> _INFORMATION SUPPLIED_:
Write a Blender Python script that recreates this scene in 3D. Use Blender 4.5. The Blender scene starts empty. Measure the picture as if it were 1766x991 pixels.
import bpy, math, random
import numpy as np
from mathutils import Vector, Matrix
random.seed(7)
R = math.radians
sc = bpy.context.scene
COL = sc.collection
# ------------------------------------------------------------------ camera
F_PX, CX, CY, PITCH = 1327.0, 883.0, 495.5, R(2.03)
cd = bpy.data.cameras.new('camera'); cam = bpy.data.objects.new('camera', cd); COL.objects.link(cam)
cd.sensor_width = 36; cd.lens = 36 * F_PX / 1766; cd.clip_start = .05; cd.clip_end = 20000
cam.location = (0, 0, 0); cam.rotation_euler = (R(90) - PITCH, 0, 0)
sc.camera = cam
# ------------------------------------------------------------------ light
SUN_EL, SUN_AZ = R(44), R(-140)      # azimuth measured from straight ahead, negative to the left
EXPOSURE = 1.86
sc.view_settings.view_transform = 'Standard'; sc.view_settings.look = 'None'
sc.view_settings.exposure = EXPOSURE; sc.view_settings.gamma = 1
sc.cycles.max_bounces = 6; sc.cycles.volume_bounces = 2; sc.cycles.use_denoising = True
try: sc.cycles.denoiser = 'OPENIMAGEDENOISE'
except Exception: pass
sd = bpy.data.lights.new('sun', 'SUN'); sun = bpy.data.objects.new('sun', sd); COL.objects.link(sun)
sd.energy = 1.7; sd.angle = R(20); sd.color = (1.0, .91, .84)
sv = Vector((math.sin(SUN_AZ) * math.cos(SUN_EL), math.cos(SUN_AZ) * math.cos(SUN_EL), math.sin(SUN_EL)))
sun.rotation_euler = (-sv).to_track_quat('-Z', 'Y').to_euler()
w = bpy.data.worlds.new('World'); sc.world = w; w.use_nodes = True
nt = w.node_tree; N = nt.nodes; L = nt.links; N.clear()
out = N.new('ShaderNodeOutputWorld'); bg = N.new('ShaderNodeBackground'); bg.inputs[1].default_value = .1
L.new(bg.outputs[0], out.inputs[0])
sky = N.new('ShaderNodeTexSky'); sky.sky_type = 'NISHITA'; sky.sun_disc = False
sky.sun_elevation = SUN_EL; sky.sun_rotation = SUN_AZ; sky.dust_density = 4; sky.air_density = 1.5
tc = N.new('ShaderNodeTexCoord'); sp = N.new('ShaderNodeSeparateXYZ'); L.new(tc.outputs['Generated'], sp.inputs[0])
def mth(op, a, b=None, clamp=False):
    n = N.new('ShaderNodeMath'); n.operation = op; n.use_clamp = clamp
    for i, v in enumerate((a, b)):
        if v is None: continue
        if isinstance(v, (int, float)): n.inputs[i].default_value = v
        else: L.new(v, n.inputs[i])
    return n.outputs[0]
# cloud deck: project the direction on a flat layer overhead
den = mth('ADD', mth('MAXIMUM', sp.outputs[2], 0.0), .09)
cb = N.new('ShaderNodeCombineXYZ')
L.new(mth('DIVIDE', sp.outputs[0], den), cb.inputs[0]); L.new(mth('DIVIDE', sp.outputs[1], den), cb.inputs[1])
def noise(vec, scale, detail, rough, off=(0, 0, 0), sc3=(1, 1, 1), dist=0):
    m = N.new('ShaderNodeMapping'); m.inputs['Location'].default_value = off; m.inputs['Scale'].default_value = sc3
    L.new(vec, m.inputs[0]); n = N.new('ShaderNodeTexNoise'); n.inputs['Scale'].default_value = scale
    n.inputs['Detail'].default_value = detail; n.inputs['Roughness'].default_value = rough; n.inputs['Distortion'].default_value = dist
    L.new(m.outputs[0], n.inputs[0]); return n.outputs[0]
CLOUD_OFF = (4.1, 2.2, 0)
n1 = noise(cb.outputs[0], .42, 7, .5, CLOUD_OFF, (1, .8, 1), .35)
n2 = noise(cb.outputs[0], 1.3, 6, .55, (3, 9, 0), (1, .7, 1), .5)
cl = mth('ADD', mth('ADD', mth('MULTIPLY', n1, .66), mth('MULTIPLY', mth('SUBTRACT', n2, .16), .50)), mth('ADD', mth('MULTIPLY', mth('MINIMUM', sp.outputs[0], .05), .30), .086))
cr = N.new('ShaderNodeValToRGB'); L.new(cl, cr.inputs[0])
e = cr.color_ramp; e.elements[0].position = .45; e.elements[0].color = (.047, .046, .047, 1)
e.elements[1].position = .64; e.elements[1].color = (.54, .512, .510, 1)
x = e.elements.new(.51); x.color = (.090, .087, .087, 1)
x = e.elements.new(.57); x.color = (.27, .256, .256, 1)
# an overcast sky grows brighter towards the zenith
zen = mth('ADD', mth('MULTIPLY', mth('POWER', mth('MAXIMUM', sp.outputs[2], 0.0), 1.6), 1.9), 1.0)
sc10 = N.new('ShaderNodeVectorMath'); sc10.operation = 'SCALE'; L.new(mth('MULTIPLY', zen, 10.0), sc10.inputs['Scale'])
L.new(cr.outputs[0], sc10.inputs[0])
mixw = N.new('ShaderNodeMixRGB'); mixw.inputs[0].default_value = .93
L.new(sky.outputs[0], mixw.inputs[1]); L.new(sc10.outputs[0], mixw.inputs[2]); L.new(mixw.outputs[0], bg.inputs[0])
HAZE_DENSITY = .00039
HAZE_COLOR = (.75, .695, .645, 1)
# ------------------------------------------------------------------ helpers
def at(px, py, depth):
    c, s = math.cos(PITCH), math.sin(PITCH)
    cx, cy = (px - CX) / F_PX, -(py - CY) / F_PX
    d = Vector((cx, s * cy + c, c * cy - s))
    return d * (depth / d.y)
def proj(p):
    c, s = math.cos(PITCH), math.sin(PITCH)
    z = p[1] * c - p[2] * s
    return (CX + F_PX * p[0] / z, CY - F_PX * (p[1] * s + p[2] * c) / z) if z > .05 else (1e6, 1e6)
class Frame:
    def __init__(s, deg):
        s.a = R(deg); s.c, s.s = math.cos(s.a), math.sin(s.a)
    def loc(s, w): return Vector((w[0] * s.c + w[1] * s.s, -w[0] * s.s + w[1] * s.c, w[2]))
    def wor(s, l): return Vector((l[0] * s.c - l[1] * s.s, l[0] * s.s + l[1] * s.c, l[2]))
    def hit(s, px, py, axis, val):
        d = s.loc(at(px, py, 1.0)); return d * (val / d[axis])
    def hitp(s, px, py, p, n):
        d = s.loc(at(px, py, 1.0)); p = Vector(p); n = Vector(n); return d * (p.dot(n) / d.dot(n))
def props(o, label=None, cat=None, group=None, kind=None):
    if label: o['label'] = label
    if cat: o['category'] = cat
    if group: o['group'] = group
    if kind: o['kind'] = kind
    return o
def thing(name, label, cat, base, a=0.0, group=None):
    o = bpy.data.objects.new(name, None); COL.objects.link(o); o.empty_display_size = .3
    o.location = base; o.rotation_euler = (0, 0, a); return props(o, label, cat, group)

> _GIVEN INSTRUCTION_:
Find each line that has the word "scene", then copy it out.

> _SOLVED PROBLEM_:
Write a Blender Python script that recreates this scene in 3D. Use Blender 4.5. The Blender scene starts empty. Measure the picture as if it were 1766x991 pixels.
sc = bpy.context.scene